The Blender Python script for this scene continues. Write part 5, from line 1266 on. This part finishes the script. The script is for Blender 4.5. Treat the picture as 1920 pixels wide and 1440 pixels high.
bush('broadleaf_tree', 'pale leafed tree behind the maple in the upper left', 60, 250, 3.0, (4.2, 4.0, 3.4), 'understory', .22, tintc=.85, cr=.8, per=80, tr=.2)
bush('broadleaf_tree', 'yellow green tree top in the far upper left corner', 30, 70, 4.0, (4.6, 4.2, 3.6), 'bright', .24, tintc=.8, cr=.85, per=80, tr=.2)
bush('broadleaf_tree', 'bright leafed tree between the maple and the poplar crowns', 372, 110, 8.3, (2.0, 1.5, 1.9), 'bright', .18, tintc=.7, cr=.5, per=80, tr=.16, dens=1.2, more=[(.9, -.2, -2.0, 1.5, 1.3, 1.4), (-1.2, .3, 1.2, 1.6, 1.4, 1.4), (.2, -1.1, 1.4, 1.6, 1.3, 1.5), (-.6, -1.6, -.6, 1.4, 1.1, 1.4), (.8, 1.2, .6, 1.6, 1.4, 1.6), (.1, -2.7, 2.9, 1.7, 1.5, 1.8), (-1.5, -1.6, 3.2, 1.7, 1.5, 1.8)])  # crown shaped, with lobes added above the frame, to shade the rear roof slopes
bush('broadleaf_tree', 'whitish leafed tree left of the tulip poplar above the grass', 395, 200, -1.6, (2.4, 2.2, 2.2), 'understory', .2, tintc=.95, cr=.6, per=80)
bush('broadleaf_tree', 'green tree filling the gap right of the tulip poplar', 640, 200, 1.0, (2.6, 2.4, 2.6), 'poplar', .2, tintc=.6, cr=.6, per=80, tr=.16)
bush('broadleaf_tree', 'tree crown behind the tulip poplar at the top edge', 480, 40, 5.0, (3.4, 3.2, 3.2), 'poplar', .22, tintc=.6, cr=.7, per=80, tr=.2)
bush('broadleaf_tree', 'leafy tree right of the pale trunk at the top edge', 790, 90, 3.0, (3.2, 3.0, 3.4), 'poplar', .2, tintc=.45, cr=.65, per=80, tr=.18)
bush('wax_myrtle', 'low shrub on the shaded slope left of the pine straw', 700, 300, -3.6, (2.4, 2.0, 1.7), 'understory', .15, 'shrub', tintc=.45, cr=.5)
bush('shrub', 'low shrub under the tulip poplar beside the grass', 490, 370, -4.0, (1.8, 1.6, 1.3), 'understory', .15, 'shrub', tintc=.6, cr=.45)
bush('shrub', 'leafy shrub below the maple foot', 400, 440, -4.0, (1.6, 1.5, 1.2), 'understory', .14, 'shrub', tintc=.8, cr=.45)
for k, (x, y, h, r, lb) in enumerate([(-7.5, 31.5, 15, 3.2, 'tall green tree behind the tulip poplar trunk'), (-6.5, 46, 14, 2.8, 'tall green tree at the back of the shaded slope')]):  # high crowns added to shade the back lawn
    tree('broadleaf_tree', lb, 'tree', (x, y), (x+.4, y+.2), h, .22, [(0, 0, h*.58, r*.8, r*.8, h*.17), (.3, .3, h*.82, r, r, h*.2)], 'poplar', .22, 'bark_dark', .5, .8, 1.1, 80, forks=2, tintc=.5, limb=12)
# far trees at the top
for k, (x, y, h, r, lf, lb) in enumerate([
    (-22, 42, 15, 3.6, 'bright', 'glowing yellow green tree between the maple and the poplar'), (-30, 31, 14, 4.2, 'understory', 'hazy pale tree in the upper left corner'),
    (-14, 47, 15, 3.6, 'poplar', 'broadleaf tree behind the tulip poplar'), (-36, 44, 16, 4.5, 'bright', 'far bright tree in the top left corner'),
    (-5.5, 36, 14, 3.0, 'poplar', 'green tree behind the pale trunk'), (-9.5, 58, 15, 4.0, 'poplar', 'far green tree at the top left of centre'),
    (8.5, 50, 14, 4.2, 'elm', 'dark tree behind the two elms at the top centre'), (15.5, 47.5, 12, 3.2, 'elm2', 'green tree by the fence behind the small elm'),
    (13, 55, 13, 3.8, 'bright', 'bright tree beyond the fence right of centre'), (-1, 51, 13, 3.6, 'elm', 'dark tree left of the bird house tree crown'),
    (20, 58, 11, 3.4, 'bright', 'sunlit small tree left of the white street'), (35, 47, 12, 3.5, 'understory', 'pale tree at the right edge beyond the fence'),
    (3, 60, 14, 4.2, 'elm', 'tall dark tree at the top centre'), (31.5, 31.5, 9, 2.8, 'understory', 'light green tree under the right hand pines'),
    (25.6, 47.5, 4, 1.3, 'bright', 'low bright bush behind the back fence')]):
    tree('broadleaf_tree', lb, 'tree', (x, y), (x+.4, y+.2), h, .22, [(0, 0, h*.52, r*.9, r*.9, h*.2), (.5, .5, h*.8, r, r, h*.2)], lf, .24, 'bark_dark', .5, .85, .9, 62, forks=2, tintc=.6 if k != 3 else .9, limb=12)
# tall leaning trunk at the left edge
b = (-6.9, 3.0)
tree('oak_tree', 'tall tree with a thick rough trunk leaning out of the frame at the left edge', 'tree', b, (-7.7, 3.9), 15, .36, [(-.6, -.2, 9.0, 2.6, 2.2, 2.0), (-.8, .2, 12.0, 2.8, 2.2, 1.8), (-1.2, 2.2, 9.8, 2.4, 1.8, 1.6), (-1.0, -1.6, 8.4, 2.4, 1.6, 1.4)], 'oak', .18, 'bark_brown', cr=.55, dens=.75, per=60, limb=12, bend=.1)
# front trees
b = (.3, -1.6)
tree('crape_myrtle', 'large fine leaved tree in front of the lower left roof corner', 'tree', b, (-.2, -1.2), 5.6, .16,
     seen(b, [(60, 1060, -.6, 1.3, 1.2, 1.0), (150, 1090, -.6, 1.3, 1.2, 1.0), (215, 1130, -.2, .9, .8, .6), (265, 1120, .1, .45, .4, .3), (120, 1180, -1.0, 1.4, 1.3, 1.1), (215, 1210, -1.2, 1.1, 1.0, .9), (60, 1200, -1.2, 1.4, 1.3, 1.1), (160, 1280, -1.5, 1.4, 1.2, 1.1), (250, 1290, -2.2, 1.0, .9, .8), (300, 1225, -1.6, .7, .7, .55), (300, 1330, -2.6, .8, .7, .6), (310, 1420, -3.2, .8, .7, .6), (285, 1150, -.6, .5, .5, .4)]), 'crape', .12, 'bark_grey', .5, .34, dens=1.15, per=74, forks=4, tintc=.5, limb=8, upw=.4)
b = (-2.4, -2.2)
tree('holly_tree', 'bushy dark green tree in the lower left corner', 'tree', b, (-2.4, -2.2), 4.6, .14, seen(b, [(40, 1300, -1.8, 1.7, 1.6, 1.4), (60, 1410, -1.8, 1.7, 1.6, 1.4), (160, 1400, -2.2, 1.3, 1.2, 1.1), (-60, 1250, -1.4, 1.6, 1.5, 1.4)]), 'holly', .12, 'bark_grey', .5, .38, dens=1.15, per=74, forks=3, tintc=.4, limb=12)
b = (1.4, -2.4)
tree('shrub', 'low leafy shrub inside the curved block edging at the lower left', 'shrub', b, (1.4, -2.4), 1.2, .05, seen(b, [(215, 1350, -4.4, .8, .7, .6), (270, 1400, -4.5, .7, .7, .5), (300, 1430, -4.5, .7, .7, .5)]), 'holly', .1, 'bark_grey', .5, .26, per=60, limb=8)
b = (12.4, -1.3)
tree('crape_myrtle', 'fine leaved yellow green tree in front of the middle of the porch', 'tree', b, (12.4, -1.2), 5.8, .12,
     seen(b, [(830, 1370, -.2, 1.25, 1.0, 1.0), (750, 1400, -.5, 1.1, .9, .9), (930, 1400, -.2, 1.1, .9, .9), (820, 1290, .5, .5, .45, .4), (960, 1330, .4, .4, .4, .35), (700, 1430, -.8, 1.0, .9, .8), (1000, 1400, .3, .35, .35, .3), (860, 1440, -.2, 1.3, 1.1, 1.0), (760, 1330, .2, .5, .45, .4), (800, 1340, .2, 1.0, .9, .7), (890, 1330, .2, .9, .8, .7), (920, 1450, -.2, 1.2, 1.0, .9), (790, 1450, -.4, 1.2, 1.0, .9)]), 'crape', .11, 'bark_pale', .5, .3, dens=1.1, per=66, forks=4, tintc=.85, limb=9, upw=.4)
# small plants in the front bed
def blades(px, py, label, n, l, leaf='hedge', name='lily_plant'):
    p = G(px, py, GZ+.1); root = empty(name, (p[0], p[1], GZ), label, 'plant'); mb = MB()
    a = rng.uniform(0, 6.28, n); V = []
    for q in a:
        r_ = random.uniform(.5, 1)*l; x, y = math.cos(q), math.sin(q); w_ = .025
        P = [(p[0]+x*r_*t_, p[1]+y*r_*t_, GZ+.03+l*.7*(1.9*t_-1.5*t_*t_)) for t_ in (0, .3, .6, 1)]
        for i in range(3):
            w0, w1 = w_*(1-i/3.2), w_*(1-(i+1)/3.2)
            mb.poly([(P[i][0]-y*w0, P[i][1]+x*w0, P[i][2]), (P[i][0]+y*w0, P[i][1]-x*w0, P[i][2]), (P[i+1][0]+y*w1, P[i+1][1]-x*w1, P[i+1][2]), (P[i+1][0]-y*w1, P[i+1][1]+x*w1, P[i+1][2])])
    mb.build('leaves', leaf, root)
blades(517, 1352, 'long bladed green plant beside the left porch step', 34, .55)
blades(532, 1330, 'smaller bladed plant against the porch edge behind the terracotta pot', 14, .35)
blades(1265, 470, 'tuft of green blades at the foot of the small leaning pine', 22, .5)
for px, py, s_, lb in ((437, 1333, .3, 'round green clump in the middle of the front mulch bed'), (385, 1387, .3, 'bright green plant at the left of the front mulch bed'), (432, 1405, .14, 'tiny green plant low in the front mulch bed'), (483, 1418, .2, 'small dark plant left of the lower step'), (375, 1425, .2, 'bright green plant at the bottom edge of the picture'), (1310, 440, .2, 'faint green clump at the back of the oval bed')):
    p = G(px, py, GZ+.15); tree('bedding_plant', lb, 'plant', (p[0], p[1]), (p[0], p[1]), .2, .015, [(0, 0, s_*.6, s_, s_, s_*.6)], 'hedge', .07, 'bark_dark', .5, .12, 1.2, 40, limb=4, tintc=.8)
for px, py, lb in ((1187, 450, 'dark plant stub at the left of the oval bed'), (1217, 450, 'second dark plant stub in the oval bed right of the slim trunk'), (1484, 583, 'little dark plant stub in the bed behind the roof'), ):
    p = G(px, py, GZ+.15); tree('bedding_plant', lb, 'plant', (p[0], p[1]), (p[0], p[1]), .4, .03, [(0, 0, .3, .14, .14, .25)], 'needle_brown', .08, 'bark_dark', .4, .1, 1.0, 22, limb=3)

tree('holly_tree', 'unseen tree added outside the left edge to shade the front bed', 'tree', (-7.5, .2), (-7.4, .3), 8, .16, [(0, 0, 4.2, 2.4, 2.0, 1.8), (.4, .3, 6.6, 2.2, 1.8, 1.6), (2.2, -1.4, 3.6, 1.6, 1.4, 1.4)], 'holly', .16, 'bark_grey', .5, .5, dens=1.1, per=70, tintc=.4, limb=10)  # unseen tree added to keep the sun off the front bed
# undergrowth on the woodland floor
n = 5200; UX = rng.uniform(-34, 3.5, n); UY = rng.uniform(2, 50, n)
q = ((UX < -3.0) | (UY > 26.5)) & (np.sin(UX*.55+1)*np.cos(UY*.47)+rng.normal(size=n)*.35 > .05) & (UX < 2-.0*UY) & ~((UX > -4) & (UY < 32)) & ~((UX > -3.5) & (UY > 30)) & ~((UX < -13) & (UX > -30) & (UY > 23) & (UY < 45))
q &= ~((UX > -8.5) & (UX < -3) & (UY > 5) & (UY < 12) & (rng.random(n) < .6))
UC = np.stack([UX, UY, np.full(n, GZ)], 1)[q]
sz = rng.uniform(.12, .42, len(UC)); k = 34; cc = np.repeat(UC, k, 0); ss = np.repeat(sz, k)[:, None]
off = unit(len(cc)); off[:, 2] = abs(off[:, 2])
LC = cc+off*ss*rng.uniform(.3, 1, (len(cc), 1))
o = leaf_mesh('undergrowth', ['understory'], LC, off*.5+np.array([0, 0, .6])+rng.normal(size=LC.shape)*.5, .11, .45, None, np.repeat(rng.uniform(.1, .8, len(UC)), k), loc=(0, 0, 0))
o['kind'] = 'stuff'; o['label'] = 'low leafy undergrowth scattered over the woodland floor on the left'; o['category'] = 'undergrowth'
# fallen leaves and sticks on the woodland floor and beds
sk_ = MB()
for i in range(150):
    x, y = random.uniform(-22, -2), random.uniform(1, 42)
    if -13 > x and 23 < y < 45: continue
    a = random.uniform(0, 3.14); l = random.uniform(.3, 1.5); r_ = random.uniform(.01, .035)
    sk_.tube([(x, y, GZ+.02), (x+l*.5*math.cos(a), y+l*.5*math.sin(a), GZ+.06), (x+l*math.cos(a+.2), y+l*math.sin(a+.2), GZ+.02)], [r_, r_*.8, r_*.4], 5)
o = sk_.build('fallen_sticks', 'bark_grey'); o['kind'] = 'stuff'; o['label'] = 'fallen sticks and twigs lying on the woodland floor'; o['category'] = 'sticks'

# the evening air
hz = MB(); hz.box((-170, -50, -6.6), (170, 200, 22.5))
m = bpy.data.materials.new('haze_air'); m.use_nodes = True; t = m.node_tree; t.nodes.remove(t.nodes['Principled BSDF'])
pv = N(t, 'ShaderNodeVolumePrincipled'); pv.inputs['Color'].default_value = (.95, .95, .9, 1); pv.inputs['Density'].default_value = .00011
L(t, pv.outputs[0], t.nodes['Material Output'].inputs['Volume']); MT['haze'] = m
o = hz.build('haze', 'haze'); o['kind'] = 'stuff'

────────────────

EXERCISE | Search the data above for the string "picture" and copy each line that has it.

EXERCISE OUTPUT |
The Blender Python script for this scene continues. Write part 5, from line 1266 on. This part finishes the script. The script is for Blender 4.5. Treat the picture as 1920 pixels wide and 1440 pixels high.
for px, py, s_, lb in ((437, 1333, .3, 'round green clump in the middle of the front mulch bed'), (385, 1387, .3, 'bright green plant at the left of the front mulch bed'), (432, 1405, .14, 'tiny green plant low in the front mulch bed'), (483, 1418, .2, 'small dark plant left of the lower step'), (375, 1425, .2, 'bright green plant at the bottom edge of the picture'), (1310, 440, .2, 'faint green clump at the back of the oval bed')):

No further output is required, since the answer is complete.